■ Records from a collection
________________________________________

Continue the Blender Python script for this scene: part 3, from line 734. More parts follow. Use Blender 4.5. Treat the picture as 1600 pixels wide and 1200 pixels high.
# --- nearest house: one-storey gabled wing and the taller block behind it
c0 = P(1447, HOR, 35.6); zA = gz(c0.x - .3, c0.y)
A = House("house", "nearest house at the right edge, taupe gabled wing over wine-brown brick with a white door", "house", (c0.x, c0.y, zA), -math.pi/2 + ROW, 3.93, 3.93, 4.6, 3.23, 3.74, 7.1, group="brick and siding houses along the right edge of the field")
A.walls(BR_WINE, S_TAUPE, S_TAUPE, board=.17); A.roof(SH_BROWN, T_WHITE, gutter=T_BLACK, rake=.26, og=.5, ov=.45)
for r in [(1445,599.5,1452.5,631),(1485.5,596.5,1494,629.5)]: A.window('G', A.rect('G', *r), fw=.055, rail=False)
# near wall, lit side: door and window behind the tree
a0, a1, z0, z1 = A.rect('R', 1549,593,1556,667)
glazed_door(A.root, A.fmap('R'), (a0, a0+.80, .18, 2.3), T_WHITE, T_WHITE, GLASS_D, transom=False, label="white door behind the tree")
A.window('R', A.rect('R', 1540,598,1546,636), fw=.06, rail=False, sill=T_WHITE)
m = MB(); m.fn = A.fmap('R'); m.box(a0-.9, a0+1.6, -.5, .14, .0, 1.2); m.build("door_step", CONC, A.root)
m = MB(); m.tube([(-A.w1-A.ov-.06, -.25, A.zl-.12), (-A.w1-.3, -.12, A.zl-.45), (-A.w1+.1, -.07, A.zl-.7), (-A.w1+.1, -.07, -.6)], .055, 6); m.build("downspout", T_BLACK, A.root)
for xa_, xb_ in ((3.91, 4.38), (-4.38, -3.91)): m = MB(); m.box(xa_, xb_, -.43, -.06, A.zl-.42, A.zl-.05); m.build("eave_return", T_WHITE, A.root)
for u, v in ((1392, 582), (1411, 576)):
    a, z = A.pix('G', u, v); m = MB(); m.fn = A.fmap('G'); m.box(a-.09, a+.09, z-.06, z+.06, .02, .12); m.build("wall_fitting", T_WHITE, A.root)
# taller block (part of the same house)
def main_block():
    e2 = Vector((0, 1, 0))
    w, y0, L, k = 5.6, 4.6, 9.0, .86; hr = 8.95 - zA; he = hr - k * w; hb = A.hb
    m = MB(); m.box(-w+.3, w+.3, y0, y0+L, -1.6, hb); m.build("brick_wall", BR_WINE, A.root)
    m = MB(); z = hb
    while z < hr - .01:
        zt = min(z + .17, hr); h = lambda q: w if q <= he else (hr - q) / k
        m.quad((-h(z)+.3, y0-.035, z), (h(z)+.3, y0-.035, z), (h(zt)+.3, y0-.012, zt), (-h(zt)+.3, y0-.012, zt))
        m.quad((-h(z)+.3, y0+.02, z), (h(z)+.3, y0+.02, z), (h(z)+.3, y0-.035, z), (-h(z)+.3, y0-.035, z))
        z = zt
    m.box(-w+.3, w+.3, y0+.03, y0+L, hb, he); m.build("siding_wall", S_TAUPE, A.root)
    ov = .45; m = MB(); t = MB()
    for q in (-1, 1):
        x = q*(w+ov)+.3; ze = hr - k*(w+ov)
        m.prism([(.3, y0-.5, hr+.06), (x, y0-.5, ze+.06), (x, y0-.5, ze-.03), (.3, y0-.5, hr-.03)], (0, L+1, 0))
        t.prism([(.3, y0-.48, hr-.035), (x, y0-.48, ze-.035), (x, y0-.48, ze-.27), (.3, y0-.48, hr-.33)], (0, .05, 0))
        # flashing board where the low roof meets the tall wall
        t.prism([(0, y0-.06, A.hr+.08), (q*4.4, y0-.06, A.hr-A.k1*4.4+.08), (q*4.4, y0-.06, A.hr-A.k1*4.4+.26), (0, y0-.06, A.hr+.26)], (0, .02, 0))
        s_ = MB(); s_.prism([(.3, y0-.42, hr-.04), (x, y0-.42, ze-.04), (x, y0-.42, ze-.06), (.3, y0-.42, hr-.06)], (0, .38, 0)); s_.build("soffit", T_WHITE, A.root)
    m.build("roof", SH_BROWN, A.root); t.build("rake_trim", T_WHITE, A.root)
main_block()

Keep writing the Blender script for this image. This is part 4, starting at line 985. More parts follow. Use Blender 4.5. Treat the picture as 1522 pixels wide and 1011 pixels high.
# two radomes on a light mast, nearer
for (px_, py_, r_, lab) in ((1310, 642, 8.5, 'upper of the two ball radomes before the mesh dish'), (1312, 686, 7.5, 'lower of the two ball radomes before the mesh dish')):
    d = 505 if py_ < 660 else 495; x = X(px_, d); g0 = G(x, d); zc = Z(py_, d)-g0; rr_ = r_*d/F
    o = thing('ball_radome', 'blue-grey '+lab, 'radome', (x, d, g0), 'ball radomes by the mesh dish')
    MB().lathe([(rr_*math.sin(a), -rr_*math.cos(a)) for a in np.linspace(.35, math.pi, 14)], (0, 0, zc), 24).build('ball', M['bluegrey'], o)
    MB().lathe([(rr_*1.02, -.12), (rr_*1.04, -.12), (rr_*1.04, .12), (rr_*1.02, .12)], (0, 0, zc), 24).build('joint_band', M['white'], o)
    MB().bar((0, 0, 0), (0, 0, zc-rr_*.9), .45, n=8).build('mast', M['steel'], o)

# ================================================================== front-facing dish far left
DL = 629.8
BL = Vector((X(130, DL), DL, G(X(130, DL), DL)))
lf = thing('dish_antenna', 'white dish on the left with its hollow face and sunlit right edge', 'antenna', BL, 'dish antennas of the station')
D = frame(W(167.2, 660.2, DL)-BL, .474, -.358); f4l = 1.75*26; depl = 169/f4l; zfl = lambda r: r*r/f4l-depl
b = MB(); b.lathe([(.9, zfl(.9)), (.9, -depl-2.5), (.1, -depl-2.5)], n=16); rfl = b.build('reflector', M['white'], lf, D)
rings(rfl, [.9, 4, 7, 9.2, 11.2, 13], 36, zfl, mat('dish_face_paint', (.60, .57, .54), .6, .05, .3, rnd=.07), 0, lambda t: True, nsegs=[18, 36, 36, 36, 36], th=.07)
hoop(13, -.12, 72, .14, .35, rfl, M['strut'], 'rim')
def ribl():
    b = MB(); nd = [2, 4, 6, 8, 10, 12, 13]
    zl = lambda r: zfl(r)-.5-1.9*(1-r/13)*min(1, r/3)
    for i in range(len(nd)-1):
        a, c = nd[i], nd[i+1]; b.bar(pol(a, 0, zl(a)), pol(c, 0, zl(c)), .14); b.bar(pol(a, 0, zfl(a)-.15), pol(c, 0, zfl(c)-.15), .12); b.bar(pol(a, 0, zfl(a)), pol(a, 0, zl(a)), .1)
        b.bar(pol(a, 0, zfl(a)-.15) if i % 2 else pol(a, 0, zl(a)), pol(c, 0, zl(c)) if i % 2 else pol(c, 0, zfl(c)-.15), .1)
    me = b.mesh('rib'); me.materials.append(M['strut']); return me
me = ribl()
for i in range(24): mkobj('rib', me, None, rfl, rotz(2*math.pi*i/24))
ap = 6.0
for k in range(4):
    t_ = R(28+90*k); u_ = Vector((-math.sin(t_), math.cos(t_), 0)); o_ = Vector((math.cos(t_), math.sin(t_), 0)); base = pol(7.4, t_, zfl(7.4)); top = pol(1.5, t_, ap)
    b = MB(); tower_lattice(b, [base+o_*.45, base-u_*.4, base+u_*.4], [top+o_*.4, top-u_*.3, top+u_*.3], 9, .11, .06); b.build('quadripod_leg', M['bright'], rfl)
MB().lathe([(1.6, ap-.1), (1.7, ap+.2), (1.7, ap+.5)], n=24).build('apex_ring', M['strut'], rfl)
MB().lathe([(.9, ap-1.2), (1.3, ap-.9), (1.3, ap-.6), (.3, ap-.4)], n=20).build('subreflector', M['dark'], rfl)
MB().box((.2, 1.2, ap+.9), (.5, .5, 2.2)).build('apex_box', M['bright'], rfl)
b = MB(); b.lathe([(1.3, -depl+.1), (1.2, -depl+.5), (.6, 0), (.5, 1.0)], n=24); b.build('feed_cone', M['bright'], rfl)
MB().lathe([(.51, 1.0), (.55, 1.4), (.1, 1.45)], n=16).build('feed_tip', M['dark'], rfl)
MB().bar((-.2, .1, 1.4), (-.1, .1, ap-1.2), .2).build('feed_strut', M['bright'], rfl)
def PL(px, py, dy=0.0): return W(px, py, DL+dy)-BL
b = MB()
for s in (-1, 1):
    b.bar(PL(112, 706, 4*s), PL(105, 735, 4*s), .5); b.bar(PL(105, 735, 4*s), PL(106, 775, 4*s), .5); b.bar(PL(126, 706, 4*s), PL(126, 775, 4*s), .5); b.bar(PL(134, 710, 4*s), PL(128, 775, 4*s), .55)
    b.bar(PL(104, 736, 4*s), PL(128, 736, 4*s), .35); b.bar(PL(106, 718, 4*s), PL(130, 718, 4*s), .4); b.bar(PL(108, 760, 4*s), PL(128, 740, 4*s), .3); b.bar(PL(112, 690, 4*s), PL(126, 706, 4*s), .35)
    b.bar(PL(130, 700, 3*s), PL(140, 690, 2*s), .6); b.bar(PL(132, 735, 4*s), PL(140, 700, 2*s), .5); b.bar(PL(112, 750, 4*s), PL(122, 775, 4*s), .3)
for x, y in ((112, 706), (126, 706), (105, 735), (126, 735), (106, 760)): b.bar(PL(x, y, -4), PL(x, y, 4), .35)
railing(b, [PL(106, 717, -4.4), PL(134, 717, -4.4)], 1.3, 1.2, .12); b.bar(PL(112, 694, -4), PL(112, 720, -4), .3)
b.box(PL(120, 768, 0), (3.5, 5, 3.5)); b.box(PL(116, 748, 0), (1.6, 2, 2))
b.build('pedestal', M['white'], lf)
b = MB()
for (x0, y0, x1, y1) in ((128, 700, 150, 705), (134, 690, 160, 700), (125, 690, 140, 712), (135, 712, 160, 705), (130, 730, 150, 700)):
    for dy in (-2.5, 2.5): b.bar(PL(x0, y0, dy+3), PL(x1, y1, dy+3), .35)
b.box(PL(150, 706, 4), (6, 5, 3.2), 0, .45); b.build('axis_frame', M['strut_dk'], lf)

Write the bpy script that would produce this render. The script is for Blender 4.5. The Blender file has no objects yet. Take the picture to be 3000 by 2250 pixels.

________________________________________

■ INSTRUCTIONS TO FOLLOW
Find every line in the records that has the string "picture", then state how many there are and nothing else.

■ TASK RESPONSE
3